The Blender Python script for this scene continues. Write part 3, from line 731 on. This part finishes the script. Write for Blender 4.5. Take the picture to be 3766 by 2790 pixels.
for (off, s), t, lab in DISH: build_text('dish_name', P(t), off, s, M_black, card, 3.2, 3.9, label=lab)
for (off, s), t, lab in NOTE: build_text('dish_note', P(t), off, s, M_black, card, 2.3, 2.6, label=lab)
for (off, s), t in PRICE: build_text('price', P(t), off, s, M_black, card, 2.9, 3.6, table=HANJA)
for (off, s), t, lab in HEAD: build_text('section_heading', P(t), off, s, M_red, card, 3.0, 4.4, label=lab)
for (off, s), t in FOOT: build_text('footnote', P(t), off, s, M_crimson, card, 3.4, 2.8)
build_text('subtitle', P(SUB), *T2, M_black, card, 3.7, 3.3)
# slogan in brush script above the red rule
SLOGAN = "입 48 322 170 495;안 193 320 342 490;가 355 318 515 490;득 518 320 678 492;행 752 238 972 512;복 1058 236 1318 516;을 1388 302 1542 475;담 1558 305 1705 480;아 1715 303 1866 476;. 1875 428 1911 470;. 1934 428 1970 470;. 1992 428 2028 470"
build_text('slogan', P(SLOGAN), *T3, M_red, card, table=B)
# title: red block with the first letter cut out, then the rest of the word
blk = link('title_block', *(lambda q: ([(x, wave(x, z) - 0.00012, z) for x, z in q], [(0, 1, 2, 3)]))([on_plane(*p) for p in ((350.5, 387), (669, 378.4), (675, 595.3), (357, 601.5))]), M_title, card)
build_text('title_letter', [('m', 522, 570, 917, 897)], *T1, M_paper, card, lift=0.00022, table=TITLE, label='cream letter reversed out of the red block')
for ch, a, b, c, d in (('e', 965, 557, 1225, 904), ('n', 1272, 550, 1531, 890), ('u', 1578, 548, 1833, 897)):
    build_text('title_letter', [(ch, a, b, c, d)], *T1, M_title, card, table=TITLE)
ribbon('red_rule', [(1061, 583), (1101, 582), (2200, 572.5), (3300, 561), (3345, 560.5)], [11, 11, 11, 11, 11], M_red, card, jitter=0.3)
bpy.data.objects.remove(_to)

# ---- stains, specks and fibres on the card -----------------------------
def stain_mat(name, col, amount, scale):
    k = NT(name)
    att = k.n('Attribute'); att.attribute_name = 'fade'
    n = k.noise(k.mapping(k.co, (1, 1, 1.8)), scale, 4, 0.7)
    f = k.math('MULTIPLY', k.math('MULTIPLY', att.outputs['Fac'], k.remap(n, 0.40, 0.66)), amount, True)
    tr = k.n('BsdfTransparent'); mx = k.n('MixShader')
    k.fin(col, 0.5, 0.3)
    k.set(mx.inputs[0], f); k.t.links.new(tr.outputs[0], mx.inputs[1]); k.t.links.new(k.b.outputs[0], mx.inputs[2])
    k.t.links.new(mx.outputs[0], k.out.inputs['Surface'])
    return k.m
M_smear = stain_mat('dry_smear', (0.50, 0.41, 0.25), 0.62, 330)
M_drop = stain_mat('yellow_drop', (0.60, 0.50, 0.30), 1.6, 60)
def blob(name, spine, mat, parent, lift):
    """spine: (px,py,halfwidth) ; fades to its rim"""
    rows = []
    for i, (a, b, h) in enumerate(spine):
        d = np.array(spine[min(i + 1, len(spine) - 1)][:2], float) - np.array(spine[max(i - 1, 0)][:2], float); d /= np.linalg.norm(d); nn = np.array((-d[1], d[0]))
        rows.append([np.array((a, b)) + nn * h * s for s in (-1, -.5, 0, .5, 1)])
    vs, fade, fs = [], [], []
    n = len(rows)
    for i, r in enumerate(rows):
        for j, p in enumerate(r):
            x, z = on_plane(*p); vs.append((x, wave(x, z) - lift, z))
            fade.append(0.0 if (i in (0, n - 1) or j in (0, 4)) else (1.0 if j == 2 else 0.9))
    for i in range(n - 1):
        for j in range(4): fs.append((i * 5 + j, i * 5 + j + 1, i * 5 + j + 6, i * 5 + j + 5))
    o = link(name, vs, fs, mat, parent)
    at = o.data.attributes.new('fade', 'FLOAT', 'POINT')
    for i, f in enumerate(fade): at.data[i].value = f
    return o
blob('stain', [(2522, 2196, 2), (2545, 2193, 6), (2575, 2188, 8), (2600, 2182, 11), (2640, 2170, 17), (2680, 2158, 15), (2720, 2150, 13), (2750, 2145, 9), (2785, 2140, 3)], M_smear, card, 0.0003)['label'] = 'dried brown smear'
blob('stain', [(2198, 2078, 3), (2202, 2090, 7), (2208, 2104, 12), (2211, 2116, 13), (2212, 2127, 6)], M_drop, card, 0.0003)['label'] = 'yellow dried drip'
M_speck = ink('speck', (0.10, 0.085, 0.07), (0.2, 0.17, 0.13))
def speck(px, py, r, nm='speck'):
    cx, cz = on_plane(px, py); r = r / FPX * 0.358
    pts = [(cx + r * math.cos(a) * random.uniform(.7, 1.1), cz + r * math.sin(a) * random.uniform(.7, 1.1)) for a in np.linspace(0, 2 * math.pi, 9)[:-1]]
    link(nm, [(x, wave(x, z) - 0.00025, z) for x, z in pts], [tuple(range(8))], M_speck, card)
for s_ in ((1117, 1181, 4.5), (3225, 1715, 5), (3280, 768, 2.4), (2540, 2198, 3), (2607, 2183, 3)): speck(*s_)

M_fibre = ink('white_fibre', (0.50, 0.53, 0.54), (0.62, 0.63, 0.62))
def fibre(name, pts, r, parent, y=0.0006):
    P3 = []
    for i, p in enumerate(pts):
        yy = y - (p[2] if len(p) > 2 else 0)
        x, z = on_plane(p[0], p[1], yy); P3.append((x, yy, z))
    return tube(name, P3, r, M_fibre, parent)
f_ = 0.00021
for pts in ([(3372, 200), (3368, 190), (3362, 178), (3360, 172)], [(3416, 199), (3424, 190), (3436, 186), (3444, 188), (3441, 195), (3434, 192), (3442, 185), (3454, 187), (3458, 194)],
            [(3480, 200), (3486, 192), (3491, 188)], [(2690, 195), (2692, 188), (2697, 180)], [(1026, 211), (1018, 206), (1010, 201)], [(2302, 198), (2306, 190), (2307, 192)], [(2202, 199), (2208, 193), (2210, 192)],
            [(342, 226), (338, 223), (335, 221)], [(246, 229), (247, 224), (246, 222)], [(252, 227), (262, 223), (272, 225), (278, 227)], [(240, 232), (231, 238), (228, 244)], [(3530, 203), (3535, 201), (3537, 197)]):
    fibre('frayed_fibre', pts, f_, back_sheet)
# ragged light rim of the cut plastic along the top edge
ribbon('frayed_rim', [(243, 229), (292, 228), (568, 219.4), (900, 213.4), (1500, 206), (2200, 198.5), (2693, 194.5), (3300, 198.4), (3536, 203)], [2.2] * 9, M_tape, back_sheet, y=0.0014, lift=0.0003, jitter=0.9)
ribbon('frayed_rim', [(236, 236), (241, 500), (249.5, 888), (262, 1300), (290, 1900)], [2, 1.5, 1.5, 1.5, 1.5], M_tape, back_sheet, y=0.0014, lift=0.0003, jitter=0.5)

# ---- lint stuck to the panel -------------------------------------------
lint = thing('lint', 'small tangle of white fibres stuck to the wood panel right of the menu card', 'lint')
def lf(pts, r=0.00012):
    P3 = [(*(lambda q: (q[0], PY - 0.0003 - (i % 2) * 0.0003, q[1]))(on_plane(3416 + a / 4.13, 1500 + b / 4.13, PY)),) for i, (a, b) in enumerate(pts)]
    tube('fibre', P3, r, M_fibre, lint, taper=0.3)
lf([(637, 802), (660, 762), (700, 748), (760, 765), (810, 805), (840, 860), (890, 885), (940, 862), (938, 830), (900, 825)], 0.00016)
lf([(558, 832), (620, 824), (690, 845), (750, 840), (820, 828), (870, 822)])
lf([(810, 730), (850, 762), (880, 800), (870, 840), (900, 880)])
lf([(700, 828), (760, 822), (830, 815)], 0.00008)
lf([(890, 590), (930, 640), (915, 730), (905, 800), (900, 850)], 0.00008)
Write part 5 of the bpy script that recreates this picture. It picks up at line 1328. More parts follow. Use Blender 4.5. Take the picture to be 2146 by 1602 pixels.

-----

(Exercise goal): Gather every line containing the word "pixels" and copy it.

(Answer to the task):
The Blender Python script for this scene continues. Write part 3, from line 731 on. This part finishes the script. Write for Blender 4.5. Take the picture to be 3766 by 2790 pixels.
Write part 5 of the bpy script that recreates this picture. It picks up at line 1328. More parts follow. Use Blender 4.5. Take the picture to be 2146 by 1602 pixels.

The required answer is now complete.